We talk about how easy it is to start a software startup these days.  It’s cheap.  Two people in a garage.  Of course, academic studies have shown despite the ease, starting an entrepreneurial business is on the wane.  There are several reasons for that, but one big one is what college students are majoring in-and the debt they are assuming to get their degrees.

A tangent to the decline of entrepreneurship has been the death of the banking sector.  Community banks were basically put out of business by Dodd-Frank.  They were not big enough to be able to afford that level of scrutiny and regulation.  For mom and pop businesses that used to go to them for capital, it was killer.  For the big mega banks, it helped a lot because a lot of their competitors were swallowed up or put out of business.

Last December, the Office of the Comptroller said they were going to try and issue more licenses.   However, the actual implementation of that statement is unclear and remains to be seen.  At least it’s a step in the right direction.

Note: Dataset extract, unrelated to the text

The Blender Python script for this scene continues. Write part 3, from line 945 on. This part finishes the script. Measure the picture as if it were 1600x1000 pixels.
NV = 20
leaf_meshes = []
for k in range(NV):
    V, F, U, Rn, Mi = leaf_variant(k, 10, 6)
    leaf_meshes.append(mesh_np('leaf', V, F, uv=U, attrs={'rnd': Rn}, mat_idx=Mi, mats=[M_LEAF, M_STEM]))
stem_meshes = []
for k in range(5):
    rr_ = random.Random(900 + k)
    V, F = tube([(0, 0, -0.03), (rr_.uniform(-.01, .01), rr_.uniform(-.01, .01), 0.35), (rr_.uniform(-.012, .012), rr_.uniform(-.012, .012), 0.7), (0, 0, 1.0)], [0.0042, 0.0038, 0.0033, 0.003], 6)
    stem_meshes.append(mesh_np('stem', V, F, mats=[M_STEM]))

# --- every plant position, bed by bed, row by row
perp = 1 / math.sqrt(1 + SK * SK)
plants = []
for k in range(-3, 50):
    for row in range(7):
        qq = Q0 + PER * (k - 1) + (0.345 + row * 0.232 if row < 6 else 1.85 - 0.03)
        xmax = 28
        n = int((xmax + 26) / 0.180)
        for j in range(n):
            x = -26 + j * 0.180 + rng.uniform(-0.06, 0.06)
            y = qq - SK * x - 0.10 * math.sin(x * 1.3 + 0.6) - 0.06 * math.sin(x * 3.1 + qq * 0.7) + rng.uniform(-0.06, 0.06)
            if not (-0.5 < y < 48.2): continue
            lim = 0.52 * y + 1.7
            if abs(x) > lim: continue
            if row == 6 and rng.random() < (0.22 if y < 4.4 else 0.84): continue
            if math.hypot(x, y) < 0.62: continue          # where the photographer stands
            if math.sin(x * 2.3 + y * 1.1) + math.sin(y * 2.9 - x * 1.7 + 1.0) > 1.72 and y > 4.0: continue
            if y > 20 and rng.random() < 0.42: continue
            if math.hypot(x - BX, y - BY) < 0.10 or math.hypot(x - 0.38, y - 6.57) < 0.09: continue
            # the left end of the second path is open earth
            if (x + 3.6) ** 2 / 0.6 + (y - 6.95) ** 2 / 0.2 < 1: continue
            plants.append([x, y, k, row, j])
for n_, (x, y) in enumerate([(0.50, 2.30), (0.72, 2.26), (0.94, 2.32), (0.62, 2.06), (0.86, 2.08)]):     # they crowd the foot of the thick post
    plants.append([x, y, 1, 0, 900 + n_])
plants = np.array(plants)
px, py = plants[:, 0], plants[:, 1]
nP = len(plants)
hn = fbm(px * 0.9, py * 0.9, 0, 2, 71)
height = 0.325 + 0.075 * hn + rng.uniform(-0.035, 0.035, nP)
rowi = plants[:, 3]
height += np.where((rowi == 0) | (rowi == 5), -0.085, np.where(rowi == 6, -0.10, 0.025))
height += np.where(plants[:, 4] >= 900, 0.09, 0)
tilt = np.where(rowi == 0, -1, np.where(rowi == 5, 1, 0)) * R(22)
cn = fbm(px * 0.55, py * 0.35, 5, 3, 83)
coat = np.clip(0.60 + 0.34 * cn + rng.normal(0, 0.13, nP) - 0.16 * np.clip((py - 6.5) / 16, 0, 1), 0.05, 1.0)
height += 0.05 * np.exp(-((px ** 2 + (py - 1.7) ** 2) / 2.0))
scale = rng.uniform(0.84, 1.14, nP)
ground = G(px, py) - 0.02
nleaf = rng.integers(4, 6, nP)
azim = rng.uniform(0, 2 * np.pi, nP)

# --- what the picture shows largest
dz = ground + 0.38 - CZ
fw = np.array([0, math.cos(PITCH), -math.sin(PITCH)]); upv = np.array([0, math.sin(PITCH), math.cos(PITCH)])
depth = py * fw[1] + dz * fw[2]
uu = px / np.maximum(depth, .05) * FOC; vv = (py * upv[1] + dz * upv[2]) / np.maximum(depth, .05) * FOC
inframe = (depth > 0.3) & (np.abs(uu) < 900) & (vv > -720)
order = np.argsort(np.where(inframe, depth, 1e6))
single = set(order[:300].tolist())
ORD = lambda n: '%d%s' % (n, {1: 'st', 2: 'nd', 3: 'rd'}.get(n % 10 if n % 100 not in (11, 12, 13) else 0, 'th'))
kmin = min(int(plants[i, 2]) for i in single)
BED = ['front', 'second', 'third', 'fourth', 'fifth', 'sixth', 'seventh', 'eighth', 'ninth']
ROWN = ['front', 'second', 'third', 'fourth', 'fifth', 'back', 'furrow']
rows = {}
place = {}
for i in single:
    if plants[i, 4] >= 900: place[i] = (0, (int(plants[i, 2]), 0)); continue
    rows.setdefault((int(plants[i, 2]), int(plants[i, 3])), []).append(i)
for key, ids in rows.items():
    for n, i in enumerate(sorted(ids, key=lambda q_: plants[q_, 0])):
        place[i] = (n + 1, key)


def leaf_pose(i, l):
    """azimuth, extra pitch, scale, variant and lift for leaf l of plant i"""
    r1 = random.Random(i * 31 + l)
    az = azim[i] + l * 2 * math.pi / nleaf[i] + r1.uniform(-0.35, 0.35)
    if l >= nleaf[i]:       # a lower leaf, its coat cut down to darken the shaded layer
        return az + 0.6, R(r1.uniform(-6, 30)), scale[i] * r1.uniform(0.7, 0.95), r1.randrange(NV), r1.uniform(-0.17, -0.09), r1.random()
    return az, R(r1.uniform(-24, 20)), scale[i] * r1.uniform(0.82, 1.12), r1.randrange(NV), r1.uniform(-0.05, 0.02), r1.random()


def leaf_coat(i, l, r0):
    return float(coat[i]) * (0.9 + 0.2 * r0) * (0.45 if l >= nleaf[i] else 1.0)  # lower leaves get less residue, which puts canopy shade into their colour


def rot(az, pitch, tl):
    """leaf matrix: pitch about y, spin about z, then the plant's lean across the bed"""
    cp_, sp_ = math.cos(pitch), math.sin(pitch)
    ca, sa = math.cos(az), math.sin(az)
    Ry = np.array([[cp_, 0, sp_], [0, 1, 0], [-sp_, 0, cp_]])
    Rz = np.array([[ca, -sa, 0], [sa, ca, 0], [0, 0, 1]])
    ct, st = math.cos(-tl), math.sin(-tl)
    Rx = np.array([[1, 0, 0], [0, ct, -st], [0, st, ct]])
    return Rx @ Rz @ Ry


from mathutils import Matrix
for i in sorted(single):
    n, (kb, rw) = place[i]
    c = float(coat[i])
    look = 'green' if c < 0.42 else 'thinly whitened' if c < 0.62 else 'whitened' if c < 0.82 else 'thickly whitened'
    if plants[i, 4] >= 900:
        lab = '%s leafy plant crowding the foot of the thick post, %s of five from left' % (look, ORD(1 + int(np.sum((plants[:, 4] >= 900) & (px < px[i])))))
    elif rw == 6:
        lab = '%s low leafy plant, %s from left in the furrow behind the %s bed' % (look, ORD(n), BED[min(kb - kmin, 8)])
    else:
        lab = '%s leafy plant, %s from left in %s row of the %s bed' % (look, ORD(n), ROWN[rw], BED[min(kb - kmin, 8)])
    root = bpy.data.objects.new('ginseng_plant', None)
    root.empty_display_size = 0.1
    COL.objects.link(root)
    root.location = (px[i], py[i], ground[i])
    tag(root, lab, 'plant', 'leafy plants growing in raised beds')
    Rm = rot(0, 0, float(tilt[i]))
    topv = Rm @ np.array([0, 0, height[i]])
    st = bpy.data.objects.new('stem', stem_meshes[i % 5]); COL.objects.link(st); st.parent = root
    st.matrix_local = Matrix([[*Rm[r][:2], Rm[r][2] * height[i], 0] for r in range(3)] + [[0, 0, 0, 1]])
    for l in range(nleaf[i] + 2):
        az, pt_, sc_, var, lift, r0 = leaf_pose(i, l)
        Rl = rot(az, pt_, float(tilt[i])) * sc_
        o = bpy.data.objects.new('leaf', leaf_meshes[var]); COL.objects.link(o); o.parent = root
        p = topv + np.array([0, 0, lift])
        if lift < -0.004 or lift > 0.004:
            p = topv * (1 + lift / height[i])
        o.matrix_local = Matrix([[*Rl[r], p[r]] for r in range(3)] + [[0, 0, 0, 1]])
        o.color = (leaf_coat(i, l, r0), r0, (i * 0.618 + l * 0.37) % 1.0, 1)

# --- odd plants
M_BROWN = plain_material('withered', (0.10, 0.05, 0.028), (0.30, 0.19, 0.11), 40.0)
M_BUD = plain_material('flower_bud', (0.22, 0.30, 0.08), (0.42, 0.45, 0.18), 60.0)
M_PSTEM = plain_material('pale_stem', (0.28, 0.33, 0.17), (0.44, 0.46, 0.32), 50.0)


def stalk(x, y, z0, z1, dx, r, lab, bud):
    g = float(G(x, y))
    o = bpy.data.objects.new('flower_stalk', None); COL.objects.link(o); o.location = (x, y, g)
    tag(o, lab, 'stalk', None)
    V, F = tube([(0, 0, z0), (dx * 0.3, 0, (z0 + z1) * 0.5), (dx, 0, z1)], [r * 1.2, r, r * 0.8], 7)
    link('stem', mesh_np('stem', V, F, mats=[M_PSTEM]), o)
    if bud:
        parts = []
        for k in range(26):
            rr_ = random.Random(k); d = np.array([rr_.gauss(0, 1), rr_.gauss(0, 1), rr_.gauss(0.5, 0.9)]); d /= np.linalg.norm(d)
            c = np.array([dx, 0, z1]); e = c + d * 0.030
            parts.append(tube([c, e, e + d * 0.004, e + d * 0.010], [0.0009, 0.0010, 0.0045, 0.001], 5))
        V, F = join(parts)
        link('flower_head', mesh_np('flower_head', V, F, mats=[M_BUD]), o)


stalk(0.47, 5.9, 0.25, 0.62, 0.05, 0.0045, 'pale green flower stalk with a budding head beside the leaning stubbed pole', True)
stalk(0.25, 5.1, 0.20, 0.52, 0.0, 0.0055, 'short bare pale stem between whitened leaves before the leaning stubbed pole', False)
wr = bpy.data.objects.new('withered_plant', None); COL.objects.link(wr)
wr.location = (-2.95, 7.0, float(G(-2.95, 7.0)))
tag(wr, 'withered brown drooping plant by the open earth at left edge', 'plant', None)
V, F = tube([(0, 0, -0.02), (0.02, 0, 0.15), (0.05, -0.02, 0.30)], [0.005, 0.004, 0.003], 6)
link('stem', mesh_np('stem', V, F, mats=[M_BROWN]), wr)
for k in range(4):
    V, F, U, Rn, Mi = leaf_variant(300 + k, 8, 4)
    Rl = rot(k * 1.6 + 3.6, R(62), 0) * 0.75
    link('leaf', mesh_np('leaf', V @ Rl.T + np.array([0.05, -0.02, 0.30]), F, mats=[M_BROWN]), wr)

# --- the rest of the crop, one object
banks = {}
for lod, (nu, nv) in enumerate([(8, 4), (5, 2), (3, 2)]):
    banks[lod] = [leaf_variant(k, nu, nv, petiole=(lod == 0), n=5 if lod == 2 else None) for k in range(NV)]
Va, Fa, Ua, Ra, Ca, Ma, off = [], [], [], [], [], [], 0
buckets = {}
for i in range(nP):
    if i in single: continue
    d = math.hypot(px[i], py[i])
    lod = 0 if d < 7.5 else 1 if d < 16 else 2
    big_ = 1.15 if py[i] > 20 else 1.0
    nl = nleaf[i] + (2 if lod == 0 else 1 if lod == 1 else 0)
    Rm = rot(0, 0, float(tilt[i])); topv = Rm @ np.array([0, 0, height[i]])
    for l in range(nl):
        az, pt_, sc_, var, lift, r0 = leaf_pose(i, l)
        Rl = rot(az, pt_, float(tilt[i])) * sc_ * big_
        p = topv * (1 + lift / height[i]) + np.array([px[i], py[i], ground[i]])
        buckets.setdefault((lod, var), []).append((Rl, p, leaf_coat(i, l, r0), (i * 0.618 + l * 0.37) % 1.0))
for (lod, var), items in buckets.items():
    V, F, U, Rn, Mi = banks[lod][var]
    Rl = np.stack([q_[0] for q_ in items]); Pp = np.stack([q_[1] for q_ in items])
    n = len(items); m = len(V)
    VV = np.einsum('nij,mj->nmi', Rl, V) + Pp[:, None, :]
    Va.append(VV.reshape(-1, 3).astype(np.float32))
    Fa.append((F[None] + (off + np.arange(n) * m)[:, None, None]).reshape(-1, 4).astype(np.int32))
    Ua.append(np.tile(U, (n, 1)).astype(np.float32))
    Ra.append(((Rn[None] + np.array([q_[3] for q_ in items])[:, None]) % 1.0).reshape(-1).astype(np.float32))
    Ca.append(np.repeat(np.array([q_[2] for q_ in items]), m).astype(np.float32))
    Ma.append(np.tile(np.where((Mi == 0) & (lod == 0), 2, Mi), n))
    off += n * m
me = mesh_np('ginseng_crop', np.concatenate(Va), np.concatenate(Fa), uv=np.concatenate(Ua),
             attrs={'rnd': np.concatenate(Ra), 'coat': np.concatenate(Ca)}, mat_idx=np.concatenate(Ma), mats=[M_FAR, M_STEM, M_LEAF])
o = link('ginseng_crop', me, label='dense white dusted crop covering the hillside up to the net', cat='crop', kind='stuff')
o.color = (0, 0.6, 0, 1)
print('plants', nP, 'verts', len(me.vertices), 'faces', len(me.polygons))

For a capitalist economy to succeed, there has to be access to capital.

If the market for capital is too highly regulated, access gets cut off.  Communities suffer. Jobs aren’t created.  Only the big mega corporations can afford to do business with the big mega banks.  Loan standards are tougher, and the process longer.  It looks like that might change.

In today’s Wall Street Journal there is an article with a chart that shows an uptick. It’s small, but it’s an uptick. Let’s hope it starts a trend.  (I’d copy and paste it, but can’t so you will have to hit the link)  Community banks reported their small loans to businesses totaled $298.3 billion in the third quarter, up $1.6 billion, or 0.5%, from the second quarter, the FDIC said. Noncommunity banks reported a decline of $1.7 billion, or 0.4%.

The hope is with the new Trump administration, the banking sector will be deregulated and more banks will startup. For those that fear another 2008, I’d urge them to read John Allison’s book, “The Financial Crisis and the Free Market Cure: Why Pure Capitalism is the World Economy’s Only Hope”.

One problem with banking regulation is this. When a regulator shows up to check out a bank, there are some things they look for. If the bank has adopted new technology to more efficiently operate their business, the regulator will go over every detail with a fine tooth comb. If the bank uses old technology, the regulator will check the box. That creates a disincentive for innovation in the banking sector.

At the same time, the regulator is responsible. So, I see the tension and balance here. I am not sure what the solution is. But, I have seen a lot of really cool technology that would make banking a lot cheaper in the US if banks weren’t so risk adverse to utilize it. Certainly, the responsibility of their business, and their personalities make them risk adverse. But add to that the amount of government oversight they get and it doesn’t make them risk adverse. It makes them scared to take any risks.